Restate the opening lines of the material below word for word, stopping after the line that contains "coat('black jacket hanging".
:: DATA
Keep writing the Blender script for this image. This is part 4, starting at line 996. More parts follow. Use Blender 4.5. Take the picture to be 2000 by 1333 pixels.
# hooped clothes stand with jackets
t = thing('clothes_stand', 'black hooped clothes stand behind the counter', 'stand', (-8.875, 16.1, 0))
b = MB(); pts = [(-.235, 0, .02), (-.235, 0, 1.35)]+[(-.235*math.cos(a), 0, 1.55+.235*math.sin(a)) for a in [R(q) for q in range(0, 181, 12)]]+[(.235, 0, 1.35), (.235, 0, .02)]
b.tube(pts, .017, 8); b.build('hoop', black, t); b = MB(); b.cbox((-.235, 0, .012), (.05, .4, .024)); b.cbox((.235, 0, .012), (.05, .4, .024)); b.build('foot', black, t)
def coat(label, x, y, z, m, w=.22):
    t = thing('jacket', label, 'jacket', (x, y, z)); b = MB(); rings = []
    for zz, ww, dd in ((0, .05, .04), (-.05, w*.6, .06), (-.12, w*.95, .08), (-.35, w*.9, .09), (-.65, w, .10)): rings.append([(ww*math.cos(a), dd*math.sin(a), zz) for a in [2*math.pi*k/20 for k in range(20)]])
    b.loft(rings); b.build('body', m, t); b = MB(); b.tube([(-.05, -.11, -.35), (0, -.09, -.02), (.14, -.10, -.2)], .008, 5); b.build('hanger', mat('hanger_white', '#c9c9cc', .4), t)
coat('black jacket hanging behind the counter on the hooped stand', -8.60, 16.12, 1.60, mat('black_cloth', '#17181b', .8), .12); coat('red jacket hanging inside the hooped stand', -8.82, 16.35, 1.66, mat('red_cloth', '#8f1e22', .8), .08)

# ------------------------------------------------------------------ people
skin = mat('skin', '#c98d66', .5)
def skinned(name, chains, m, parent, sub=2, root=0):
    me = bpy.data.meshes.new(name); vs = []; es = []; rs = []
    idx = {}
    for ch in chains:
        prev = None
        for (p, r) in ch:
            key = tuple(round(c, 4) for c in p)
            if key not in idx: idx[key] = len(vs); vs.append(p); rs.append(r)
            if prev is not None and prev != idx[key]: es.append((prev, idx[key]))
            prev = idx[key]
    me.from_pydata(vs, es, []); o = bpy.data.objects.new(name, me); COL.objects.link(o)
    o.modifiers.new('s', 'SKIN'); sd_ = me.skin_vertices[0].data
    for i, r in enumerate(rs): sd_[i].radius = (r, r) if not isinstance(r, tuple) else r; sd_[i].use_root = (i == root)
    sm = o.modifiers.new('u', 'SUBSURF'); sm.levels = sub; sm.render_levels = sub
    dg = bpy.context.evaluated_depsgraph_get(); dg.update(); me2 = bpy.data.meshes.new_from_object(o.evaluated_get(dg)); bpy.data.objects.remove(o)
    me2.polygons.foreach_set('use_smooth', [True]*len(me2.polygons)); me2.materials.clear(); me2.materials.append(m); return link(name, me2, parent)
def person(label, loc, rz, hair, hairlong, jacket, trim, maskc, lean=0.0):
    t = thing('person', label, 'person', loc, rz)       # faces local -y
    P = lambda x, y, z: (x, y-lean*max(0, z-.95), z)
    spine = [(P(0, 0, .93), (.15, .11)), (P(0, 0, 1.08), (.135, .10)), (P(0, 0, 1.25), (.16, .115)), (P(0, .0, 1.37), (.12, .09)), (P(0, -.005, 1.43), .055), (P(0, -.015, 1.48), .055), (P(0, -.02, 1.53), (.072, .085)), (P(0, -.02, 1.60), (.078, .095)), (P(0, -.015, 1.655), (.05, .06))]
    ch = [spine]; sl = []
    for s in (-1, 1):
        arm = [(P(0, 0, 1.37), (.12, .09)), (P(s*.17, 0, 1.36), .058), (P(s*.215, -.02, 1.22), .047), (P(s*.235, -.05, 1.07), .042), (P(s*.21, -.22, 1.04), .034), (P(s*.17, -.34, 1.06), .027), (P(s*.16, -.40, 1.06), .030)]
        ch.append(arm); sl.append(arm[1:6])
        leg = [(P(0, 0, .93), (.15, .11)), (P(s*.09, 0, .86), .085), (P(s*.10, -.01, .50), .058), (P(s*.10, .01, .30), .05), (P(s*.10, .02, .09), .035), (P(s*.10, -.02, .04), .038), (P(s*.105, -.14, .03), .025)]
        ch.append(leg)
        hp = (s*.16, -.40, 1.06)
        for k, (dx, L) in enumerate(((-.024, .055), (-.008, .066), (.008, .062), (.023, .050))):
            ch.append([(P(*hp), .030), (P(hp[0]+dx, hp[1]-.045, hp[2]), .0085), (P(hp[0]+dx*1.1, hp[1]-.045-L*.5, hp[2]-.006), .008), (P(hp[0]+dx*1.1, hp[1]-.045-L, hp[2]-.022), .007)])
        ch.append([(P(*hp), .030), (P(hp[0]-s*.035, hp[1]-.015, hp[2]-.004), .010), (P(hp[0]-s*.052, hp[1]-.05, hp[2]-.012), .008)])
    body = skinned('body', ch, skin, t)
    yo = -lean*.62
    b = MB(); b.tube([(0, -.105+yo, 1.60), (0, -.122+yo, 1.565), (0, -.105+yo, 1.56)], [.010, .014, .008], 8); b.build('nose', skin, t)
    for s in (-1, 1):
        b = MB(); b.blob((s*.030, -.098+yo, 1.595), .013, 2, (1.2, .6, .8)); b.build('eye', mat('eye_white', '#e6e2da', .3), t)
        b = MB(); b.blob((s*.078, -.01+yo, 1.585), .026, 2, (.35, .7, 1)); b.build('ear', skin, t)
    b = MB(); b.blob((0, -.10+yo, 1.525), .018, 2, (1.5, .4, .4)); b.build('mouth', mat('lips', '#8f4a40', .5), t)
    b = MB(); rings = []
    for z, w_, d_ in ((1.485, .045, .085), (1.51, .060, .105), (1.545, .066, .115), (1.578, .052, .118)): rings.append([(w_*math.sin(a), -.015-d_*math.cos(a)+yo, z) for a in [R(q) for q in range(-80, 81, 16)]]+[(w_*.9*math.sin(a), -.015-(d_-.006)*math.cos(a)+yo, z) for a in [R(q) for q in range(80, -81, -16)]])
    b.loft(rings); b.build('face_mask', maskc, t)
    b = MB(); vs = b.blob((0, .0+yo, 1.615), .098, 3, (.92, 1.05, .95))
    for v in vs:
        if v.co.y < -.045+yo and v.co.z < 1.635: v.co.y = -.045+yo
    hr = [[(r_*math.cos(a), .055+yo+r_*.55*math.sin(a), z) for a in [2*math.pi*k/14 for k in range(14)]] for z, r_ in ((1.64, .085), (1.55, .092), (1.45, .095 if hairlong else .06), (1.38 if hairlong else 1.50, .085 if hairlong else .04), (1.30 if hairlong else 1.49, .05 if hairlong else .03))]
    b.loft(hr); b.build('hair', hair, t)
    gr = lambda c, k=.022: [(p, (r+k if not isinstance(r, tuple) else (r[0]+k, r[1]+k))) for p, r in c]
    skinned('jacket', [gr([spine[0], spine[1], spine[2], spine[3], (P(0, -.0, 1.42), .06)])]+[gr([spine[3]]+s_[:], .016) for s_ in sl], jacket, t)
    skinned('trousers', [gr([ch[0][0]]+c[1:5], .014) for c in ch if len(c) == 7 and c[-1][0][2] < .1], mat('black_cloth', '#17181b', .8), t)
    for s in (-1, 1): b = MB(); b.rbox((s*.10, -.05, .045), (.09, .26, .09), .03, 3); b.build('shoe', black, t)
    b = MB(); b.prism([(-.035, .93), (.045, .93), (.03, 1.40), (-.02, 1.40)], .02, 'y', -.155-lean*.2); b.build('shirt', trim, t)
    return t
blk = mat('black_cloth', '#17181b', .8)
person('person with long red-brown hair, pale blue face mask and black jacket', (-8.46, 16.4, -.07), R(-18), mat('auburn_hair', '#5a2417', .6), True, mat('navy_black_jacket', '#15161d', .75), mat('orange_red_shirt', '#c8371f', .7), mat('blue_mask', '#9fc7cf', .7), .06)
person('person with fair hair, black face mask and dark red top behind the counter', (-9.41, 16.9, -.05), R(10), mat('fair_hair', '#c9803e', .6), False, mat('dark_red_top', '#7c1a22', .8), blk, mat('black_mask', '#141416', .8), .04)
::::
SOLUTION TO THE EXERCISE:
Keep writing the Blender script for this image. This is part 4, starting at line 996. More parts follow. Use Blender 4.5. Take the picture to be 2000 by 1333 pixels.
# hooped clothes stand with jackets
t = thing('clothes_stand', 'black hooped clothes stand behind the counter', 'stand', (-8.875, 16.1, 0))
b = MB(); pts = [(-.235, 0, .02), (-.235, 0, 1.35)]+[(-.235*math.cos(a), 0, 1.55+.235*math.sin(a)) for a in [R(q) for q in range(0, 181, 12)]]+[(.235, 0, 1.35), (.235, 0, .02)]
b.tube(pts, .017, 8); b.build('hoop', black, t); b = MB(); b.cbox((-.235, 0, .012), (.05, .4, .024)); b.cbox((.235, 0, .012), (.05, .4, .024)); b.build('foot', black, t)
def coat(label, x, y, z, m, w=.22):
    t = thing('jacket', label, 'jacket', (x, y, z)); b = MB(); rings = []
    for zz, ww, dd in ((0, .05, .04), (-.05, w*.6, .06), (-.12, w*.95, .08), (-.35, w*.9, .09), (-.65, w, .10)): rings.append([(ww*math.cos(a), dd*math.sin(a), zz) for a in [2*math.pi*k/20 for k in range(20)]])
    b.loft(rings); b.build('body', m, t); b = MB(); b.tube([(-.05, -.11, -.35), (0, -.09, -.02), (.14, -.10, -.2)], .008, 5); b.build('hanger', mat('hanger_white', '#c9c9cc', .4), t)
coat('black jacket hanging behind the counter on the hooped stand', -8.60, 16.12, 1.60, mat('black_cloth', '#17181b', .8), .12); coat('red jacket hanging inside the hooped stand', -8.82, 16.35, 1.66, mat('red_cloth', '#8f1e22', .8), .08)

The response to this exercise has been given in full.